This article originally appeared in Biblical Insight to Tough Questions Vol. 4, currently available in the Denison Forum store.

Do Christians still suffer persecution today? When last were you attacked for being a Christian? And I’m not just talking about being “attacked” online for holding to your beliefs. Rather, I’m asking whether you’ve experienced face-to-face attacks on your Christian beliefs or character.

If you have, remember what Jesus told his disciples: “You will be hated by all for my name’s sake” (Matthew 10:22). In other words, if you are clinging fast to Jesus and his teachings, you will inevitably experience an attack.

Such attacks can vary in severity, from verbal arguments that seem to cut to the core of your identity to actual physical attacks that harm your body.

This is persecution, and it has been going on since the dawn of Christianity.

In The Global War on Christians, John Allen calls the worldwide persecution of Christians “the most dramatic religion story of the early twenty-first century, yet one that most people in the West have little idea is even happening.” The respected journalist describes this persecution as “the most compelling Christian narrative of the early twenty-first century.” According to him, “Christians today indisputably are the most persecuted religious body on the planet.”

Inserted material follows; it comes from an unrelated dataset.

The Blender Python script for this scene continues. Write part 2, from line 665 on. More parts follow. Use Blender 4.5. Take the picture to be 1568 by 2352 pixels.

While 30 percent of the world’s population identifies as Christian, 80 percent of all acts of religious discrimination around the world are directed at Christians. One scholar estimates that 90 percent of all people killed based on their religious beliefs are Christians.

Now, a majority of Christians in the US do not face such devastating persecution. Few of us are interrogated, arrested, tortured, or killed for our faith. And for the millions of believers in America who know nothing about such persecution, we ought to pray for our brothers and sisters in Christ across the globe who must endure these horrific acts against our faith.

However, as Merriam-Webster’s Dictionary defines persecute, we may be harassed or punished “in a manner designed to injure, grieve, or afflict specifically . . . because of belief.”

When you were attacked for being a Christian, did you acquiesce to cultural pressure?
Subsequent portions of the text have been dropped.